Jamavar London’s arrival on Mount Street make it the sixth in the Jamavar family, and the first in the UK, the others scattered through the Indian sub-continent inside the Leela Group hotels. And if we’d been dropped directly into the middle of its marble-and-marquetry dining room rather than arriving from Green Park station, it’d be hard to tell which of them you’d found yourself in. When the curtains hanging at the entrance swish into place behind you, it’s all dark timber and inlaid wood, and the smell of citrus and meat like a summer evening. The summeriness would feel incongruous – it’s deep January outside. But inside it’s a cocoon, the acoustics and the layout balanced at that place where can’t-hear-what-your-neighbours-are-talking-about meets got-a-background-buzz.

Gin covers a large tranche of the cocktail menu, and not just in the Botanical Garden – it’s code for gin and tonic – section. My Burman cocktail’s a mix of Champagne, Indian-spiced gin, lemon and jasmine flower, though my brother’s Sam Fire steers clear of gin, with vodka, pink peppercorns and bitters. Many of the things going into their cocktails you’d be hard-pushed to find in most London bars – coconut oil wash or saffron-spiced spirits, anybody? Pimento bitter or lotus leaf?- though on a sample size of two cocktails, everything’s there for effect rather than novelty. Nothing feels gimmicky about the cocktails we’re brought, both yellow and cool, sweet and bitter, and tasting like afternoons in a country hot enough to have a lot of porches.

Jamavar dish

The menu skips across India, hitting specialities from the North, South and neighbouring countries, and so do we. There’s venison samosa, with cauliflower, seasoned and crisped till the outside’s the same texture as the pastry of the samosa. The kid goat Shami Kebab with black cardamom and chur-chur paratha’s a kebab for grown-ups, a small, rich dome of meat with a thunk of fresh greenness from the mint chutney. The Dum Nalli Biryani’s made with Hampshire lamb on and off the bone, basmati rice and crispy onions, an egg nestled inside the rice, crusted with spices and hard-boiled. By consensus, the Shami Kebab and the lamb biryani are the stand-outs – the ones you know if you came back repeatedly you’d reorder repeatedly, at the expense of the rest of the menu.

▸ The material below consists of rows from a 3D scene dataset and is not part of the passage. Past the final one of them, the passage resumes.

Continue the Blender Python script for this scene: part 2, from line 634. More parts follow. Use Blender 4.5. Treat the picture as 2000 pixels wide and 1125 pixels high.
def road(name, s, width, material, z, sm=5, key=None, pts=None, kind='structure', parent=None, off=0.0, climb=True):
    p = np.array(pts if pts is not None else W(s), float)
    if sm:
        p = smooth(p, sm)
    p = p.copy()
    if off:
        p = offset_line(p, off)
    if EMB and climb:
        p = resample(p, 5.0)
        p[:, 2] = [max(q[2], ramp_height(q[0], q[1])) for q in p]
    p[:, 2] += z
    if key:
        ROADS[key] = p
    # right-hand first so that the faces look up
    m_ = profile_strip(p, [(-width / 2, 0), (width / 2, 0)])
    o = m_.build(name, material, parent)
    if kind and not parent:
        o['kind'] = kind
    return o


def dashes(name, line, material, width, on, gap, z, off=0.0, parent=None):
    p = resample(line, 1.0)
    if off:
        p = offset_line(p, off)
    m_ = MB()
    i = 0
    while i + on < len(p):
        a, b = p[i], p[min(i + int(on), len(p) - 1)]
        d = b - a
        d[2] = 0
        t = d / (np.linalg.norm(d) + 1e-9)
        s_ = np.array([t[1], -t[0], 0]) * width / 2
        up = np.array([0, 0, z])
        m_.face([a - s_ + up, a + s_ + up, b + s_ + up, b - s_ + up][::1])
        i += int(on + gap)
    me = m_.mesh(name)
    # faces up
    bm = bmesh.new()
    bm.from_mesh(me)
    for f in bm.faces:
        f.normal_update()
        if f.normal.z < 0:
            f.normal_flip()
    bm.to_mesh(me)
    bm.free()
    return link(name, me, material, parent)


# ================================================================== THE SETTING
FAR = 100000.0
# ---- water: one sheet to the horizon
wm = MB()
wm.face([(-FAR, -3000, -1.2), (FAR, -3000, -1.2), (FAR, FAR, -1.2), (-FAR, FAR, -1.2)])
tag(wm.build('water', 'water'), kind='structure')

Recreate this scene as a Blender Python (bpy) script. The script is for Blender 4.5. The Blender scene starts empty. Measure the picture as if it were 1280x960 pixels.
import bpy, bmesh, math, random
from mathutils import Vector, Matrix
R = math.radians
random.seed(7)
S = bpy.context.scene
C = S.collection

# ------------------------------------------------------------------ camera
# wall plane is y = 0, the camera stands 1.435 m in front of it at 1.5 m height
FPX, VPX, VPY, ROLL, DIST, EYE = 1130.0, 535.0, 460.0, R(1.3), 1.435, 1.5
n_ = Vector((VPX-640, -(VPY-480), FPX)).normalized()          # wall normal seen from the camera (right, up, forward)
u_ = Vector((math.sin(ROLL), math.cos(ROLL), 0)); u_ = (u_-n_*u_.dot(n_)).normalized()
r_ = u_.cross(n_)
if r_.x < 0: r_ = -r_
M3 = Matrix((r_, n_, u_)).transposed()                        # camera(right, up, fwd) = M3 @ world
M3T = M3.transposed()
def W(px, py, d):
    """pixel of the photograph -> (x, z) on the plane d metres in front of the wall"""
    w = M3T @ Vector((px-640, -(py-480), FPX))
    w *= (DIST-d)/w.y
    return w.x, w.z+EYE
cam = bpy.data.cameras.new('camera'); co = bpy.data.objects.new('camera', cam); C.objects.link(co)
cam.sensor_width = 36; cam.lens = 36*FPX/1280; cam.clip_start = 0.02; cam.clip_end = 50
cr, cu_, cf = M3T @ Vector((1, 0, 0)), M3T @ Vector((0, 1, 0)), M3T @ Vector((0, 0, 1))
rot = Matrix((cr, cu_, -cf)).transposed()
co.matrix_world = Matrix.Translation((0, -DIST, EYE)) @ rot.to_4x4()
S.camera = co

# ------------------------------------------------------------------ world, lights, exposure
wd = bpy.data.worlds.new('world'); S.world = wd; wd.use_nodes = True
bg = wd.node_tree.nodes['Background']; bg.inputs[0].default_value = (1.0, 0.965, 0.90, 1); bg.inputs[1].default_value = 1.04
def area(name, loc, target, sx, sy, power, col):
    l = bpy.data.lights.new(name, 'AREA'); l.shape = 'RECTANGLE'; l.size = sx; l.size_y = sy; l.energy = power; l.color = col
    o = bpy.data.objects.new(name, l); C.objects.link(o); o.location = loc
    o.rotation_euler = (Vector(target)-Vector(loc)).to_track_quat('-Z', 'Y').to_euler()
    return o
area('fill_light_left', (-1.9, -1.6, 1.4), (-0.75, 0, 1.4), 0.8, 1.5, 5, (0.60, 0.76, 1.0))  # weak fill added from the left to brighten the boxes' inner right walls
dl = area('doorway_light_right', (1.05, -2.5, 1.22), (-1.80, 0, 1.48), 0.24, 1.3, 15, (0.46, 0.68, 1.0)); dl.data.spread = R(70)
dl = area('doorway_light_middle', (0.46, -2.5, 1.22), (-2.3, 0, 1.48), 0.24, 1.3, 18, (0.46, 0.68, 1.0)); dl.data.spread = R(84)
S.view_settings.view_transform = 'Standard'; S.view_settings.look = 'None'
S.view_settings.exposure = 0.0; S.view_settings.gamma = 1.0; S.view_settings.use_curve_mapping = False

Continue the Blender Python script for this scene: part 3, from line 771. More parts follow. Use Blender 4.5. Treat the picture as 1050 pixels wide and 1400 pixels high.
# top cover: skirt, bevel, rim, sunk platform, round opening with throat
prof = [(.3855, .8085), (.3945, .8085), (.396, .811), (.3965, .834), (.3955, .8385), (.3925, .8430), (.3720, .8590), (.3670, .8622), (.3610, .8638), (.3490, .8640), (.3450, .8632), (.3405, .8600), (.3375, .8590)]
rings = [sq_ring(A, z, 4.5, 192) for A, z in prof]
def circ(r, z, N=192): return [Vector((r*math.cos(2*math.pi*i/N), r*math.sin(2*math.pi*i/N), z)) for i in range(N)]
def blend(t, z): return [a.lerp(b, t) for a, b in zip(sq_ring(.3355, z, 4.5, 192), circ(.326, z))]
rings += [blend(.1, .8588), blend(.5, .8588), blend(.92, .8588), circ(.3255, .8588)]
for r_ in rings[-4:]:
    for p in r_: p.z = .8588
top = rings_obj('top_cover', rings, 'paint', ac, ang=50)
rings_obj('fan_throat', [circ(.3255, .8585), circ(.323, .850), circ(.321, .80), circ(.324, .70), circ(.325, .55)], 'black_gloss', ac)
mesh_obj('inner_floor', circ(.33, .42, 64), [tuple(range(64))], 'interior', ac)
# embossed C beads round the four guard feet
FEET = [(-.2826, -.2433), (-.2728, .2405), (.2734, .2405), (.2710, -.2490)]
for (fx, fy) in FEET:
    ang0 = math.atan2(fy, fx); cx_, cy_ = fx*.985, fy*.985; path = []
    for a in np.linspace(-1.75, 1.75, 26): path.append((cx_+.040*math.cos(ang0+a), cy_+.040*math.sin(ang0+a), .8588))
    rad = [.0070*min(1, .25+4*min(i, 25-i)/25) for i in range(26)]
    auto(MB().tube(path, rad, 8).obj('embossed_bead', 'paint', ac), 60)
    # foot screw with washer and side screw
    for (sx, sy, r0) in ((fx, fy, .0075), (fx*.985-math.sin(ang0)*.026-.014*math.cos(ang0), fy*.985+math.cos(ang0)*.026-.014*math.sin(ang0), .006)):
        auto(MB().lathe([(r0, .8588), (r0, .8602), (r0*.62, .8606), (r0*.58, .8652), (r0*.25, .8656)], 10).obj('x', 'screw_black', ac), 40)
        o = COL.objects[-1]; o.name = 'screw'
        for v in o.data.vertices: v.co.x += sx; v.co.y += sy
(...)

There are some things here that feel like early-day teething stuff, which is fair – it is early days. The mix of sorbets arrive as three scoops, scattered with fresh fruit, curls of white chocolate and garnishes – two of the scoops a surprising, bitter, woody hit of flavour far stranger and more interesting than mixed berry or orange sorbets sound like they could be, the third scoop rock-hard, and so frozen that we finish the rest and our drinks without managing more than small shavings off the edge.

Jamavar interior

The wine list’s brilliant by the bottle – by the glass that diminishes to a handful of nice but less interesting choices. And the beer on the menu’s token, which feels strange when a crisp beer and fiery, potatoey dishes like the Macher Jhol (Bengali fish curry with potato and chilli) would be such a perfect match, and with Indian brewing at a boom. So there are places where all the flourishes are there but some of the basics aren’t. But none of those things would register as lower notes if it weren’t for everything else Jamavar has going on – the roaming menu, unstarchy service, and the restaurant’s bubble of summer in the middle of a Mayfair winter – being pitch-perfect.